■ Aim of the exercise:
Give every line of the material again, exactly as written.

■ Source material:

•••••

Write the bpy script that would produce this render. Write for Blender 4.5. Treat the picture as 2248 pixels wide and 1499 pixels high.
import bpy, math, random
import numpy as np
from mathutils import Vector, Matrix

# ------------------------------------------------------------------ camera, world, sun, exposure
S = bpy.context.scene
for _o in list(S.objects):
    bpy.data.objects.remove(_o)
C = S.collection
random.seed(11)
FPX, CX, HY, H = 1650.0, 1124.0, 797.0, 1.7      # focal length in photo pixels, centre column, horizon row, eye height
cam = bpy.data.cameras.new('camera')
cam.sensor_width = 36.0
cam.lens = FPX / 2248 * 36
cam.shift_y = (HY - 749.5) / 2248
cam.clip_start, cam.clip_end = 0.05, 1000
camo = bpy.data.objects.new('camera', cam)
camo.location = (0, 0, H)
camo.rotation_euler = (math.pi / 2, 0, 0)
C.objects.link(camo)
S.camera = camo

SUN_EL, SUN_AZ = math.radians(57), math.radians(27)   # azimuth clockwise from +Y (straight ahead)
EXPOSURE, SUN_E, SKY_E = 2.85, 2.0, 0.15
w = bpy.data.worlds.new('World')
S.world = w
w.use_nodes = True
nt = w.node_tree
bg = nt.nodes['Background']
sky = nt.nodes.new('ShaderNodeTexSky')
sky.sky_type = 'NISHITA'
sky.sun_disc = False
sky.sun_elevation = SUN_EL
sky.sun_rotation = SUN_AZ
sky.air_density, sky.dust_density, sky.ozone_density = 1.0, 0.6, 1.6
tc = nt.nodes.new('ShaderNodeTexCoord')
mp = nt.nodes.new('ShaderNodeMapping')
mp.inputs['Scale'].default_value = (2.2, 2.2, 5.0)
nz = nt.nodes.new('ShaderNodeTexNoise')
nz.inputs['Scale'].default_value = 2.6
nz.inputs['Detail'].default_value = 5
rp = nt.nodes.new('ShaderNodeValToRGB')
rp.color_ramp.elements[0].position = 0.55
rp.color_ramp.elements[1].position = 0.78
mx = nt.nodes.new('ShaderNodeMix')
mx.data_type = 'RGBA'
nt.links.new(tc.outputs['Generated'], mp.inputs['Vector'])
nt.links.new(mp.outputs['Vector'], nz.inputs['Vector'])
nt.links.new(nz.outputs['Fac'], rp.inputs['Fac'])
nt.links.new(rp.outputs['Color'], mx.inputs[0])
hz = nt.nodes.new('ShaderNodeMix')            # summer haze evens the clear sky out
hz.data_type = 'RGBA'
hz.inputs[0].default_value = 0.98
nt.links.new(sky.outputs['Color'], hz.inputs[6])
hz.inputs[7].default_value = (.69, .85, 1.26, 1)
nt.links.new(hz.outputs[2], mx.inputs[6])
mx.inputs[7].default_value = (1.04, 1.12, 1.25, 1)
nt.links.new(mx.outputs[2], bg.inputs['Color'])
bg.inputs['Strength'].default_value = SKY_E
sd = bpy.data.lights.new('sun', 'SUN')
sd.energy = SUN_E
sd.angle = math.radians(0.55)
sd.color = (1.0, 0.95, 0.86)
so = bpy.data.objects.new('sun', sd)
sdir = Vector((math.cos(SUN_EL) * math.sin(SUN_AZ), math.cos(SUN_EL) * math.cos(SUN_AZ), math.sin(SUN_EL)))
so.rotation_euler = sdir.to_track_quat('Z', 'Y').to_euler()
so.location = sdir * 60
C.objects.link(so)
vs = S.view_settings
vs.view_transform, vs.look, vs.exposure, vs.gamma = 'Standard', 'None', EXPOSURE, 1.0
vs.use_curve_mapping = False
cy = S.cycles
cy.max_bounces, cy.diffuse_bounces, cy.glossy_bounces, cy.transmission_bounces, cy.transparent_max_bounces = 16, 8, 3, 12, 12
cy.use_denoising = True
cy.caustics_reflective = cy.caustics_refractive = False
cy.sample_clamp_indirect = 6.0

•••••

■ Expected answer:
Write the bpy script that would produce this render. Write for Blender 4.5. Treat the picture as 2248 pixels wide and 1499 pixels high.
import bpy, math, random
import numpy as np
from mathutils import Vector, Matrix

# ------------------------------------------------------------------ camera, world, sun, exposure
S = bpy.context.scene
for _o in list(S.objects):
    bpy.data.objects.remove(_o)
C = S.collection
random.seed(11)
FPX, CX, HY, H = 1650.0, 1124.0, 797.0, 1.7      # focal length in photo pixels, centre column, horizon row, eye height
cam = bpy.data.cameras.new('camera')
cam.sensor_width = 36.0
cam.lens = FPX / 2248 * 36
cam.shift_y = (HY - 749.5) / 2248
cam.clip_start, cam.clip_end = 0.05, 1000
camo = bpy.data.objects.new('camera', cam)
camo.location = (0, 0, H)
camo.rotation_euler = (math.pi / 2, 0, 0)
C.objects.link(camo)
S.camera = camo

SUN_EL, SUN_AZ = math.radians(57), math.radians(27)   # azimuth clockwise from +Y (straight ahead)
EXPOSURE, SUN_E, SKY_E = 2.85, 2.0, 0.15
w = bpy.data.worlds.new('World')
S.world = w
w.use_nodes = True
nt = w.node_tree
bg = nt.nodes['Background']
sky = nt.nodes.new('ShaderNodeTexSky')
sky.sky_type = 'NISHITA'
sky.sun_disc = False
sky.sun_elevation = SUN_EL
sky.sun_rotation = SUN_AZ
sky.air_density, sky.dust_density, sky.ozone_density = 1.0, 0.6, 1.6
tc = nt.nodes.new('ShaderNodeTexCoord')
mp = nt.nodes.new('ShaderNodeMapping')
mp.inputs['Scale'].default_value = (2.2, 2.2, 5.0)
nz = nt.nodes.new('ShaderNodeTexNoise')
nz.inputs['Scale'].default_value = 2.6
nz.inputs['Detail'].default_value = 5
rp = nt.nodes.new('ShaderNodeValToRGB')
rp.color_ramp.elements[0].position = 0.55
rp.color_ramp.elements[1].position = 0.78
mx = nt.nodes.new('ShaderNodeMix')
mx.data_type = 'RGBA'
nt.links.new(tc.outputs['Generated'], mp.inputs['Vector'])
nt.links.new(mp.outputs['Vector'], nz.inputs['Vector'])
nt.links.new(nz.outputs['Fac'], rp.inputs['Fac'])
nt.links.new(rp.outputs['Color'], mx.inputs[0])
hz = nt.nodes.new('ShaderNodeMix')            # summer haze evens the clear sky out
hz.data_type = 'RGBA'
hz.inputs[0].default_value = 0.98
nt.links.new(sky.outputs['Color'], hz.inputs[6])
hz.inputs[7].default_value = (.69, .85, 1.26, 1)
nt.links.new(hz.outputs[2], mx.inputs[6])
mx.inputs[7].default_value = (1.04, 1.12, 1.25, 1)
nt.links.new(mx.outputs[2], bg.inputs['Color'])
bg.inputs['Strength'].default_value = SKY_E
sd = bpy.data.lights.new('sun', 'SUN')
sd.energy = SUN_E
sd.angle = math.radians(0.55)
sd.color = (1.0, 0.95, 0.86)
so = bpy.data.objects.new('sun', sd)
sdir = Vector((math.cos(SUN_EL) * math.sin(SUN_AZ), math.cos(SUN_EL) * math.cos(SUN_AZ), math.sin(SUN_EL)))
so.rotation_euler = sdir.to_track_quat('Z', 'Y').to_euler()
so.location = sdir * 60
C.objects.link(so)
vs = S.view_settings
vs.view_transform, vs.look, vs.exposure, vs.gamma = 'Standard', 'None', EXPOSURE, 1.0
vs.use_curve_mapping = False
cy = S.cycles
cy.max_bounces, cy.diffuse_bounces, cy.glossy_bounces, cy.transmission_bounces, cy.transparent_max_bounces = 16, 8, 3, 12, 12
cy.use_denoising = True
cy.caustics_reflective = cy.caustics_refractive = False
cy.sample_clamp_indirect = 6.0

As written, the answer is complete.